For cobalt(II) sulfide, the expression for \( K_{sp} \) is defined as the product of the molar concentrations of the dissolved ions, specifically \([\text{Co}^{2+}][\text{S}^{2-}]\). Since cobalt(II) sulfide dissolves poorly, its \( K_{sp} \) value is quite low, which reflects its low solubility in water. By calculating \( K_{sp} \), students can predict how much cobalt(II) sulfide will dissolve, which is essential for applications in chemistry and chemical engineering.

Dissolution Equation

The dissolution equation is a representation of what happens when a solid compound, like cobalt(II) sulfide, comes into contact with water. In the dissolution equation \( \text{CoS(s)} \rightleftharpoons \text{Co}^{2+}\text{(aq)} + \text{S}^{2-}\text{(aq)} \), the solid \( \text{CoS} \) dissociates into its respective ions. In this reaction, the solid state of cobalt(II) sulfide is on the left of the arrows, while the aqueous (dissolved in water) phases of the cobalt and sulfide ions are on the right.

Understanding the dissolution equation helps illustrate how equilibrium is achieved in a saturated solution.

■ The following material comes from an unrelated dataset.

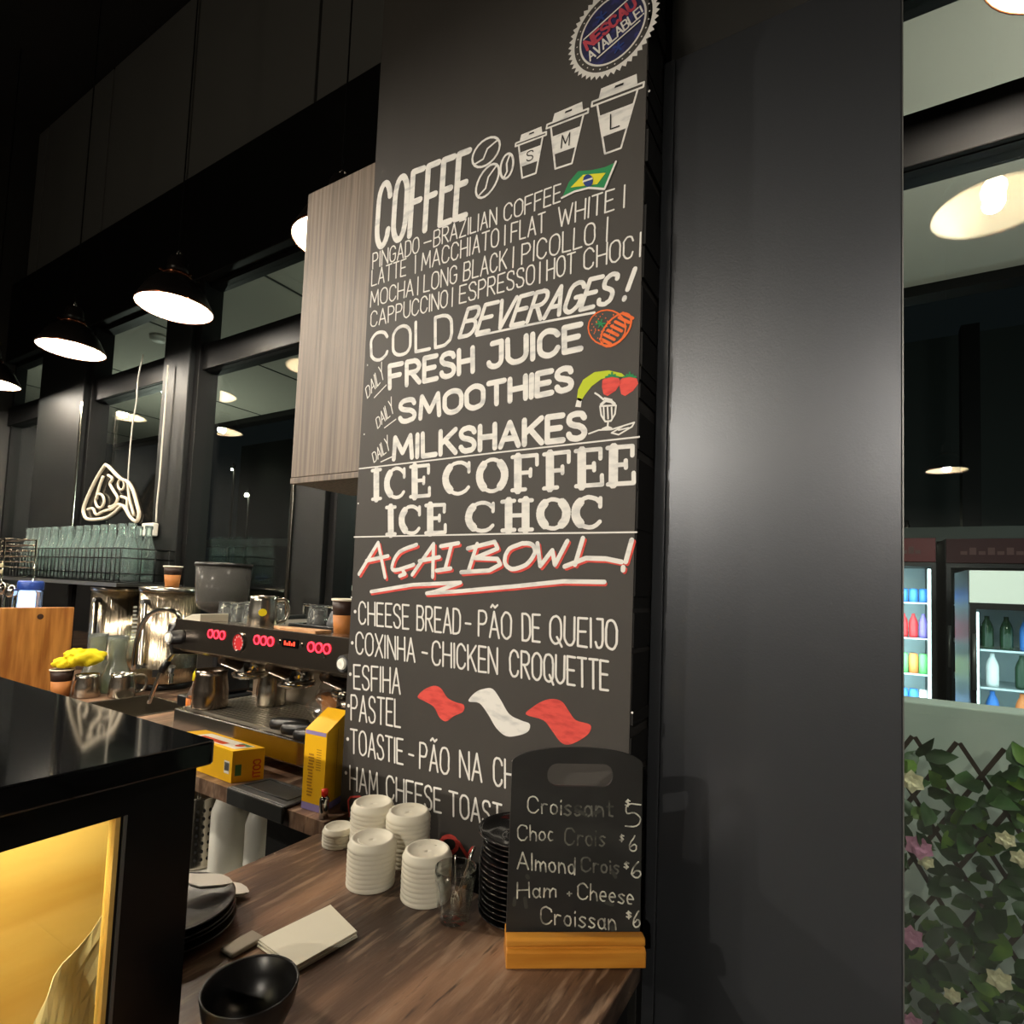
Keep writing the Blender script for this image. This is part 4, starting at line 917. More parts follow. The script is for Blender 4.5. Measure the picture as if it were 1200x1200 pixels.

At equilibrium, the rate at which \( \text{CoS} \) dissolves is equal to the rate at which the dissolved ions recombine to form \( \text{CoS} \). This balance ensures that the concentrations of \( \text{Co}^{2+} \) and \( \text{S}^{2-} \) ions remain constant over time, providing a predictable measure for calculation using the solubility product constant.